Un uomo... E vero, per giunta.
Che cosa vuol dire? Siamo tutti, anche tu, esseri umani.
Il fatto è che certe volte lo dimentichiamo, e questo io cerco di non farlo.
Io colgo, perfino nello sguardo, di chi è indubbiamente e sfacciatamente felice, un velo di tristezza.
Io non mi soffermo sul sorriso, ma sugli occhi umidi di chi ho davanti.
Io, in una bella giornata di sole, ne intravedo il termine. E al termine, ripenso sempre a quanto è stata bella, anzi, che è stata la più bella di tutte: per me il ricordo conta più del presente evanescente, perché può durare quanto voglio.
E' questo il modo di essere uomo, vero.
Ci pensavo l'altra volta, guardando le foglie cadere. Ma non è, questa facile e ricorrente metafora della nostra caducità, l'aspetto che voglio sottolineare.
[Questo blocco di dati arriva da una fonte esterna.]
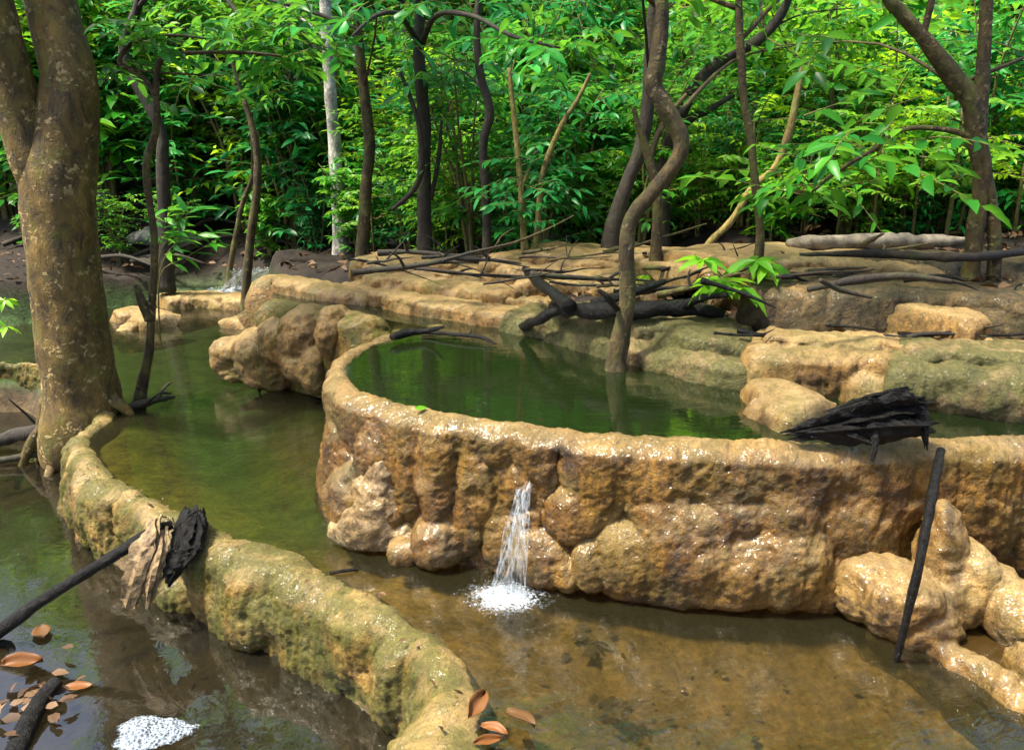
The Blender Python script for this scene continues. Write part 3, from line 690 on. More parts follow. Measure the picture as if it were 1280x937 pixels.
def shrub_geom(h, nst, ntw, L, spread=.45, Wr=.42, low=.15, nl=(6, 11), tl=(.25, .6)):
    stm, lf = MB(), MB()
    for k in range(nst):
        a = U(0, 6.28); out = U(.2, 1) * spread * h * .6
        hh = h * U(.7, 1.05)
        pts = [np.array([U(-.05, .05), U(-.05, .05), -.1]), np.array([math.cos(a) * out * .2, math.sin(a) * out * .2, hh * .35]), np.array([math.cos(a) * out * .55 + U(-.1, .1), math.sin(a) * out * .55 + U(-.1, .1), hh * .7]), np.array([math.cos(a) * out * 1.1, math.sin(a) * out * 1.1, hh])]
        path = spline(pts, 4); tube(stm, path, np.linspace(.008 + .007 * h, .004, len(path)), 5, .1)
        for j in range(ntw):
            t = U(low, 1.0) ** .8; q = path[min(int(t * (len(path) - 1)), len(path) - 1)]
            b = U(0, 6.28); twig(stm, lf, q, (math.cos(b), math.sin(b), U(-.1, .6)), U(*tl) * (1.2 - .4 * t) * (.6 + .25 * h), random.randint(*nl), L, Wr=Wr)
    return stm, lf

def pinnate_geom(h, nfr, L=.06):
    stm, lf = MB(), MB()
    tube(stm, [(0, 0, -.1), (0.02, 0.01, h * .5), (0.0, .03, h)], [.014, .011, .006], 5)
    for j in range(nfr):
        b = U(0, 6.28); z = h * U(.35, 1.0); p = np.array([0, 0, z]); d = np.array([math.cos(b), math.sin(b), U(.1, .7)]); ln = U(.35, .65)
        pts = [p + d * ln * s + np.array([0, 0, -.35 * ln * s * s]) for s in (0, .33, .66, 1)]
        tube(stm, pts, [.004, .0035, .003, .0015], 3)
        rl = np.array([d[0] * U(.2, .9) + U(-.5, .5), d[1] * U(.2, .9) + U(-.5, .5), .8])
        n = 14; s = np.linspace(.2, 1, n); arr = np.array(pts); ps = np.stack([np.interp(s * 3, range(4), arr[:, k]) for k in range(3)], 1)
        sd = np.cross(d, [0, 0, 1]); sd /= np.linalg.norm(sd)
        for sg in (1, -1):
            leaves(lf, ps, d * .35 + sd * sg + np.array([0, 0, -.25]) + rng.normal(0, .2, (n, 3)), L * rng.uniform(.8, 1.2, n) * np.interp(s, [.2, .5, 1], [.8, 1.1, .6]), .42, .3, .1, upv=rl)
    return stm, lf

def proto(name, label, cat, geo, leafmat, group):
    root = thing(name, label, cat, (0, 0, 0), group)
    part('stems', geo[0], M['twig'], root); part('leaves', geo[1], M[leafmat], root)
    return root

def copy_thing(root, loc, rz, sc, label=None):
    r = root.copy(); COL.objects.link(r); r.location = [float(v) for v in loc]; r.rotation_euler = (0, 0, rz); r.scale = (sc, sc, sc)
    if label: r['label'] = label
    for ch in root.children:
        c = ch.copy(); COL.objects.link(c); c.parent = r
    return r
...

Bensì la considerazione della primavera attraverso la lente dell'autunno.
Quanto dura, infatti, il periodo dei fiori e del sole e delle giornate interminabili? Davvero poco di fronte alle altre stagioni, che mi appaiono galleggiare in una nuvola di vapore inconsistente e che hanno contorni che non riesco a definire.
Guarda le foglie sul selciato, calpestate e senza più forma. Osserva la stessa aria, fra noi e loro: è un muro impenetrabile, un colore che non è trasparente, ma è di latte, e brucia gli occhi.
Se non si può vedere bene, non si riesce nemmeno a toccare, a prendere per un po' e a capire.
Cadiamo tutti prima o poi, ma prima passiamo la vita a cercare, se non di elevarci, di stare in piedi.
E' proprio questo l'uomo: quello che, fin dal giorno in cui è venuto al mondo, per tutta la sua esistenza lotta contro la forza di gravità, talvolta riportando, per qualche attimo, piccoli successi illusori.
L'uomo vero è invece quest'altro: quello che ha la giusta misura delle proprie debolezze e vittorie quotidiane, non se ne fa un vanto e sa, con il sorriso, quanto assomiglia, egli stesso, alle foglie che cadono giù dagli alberi.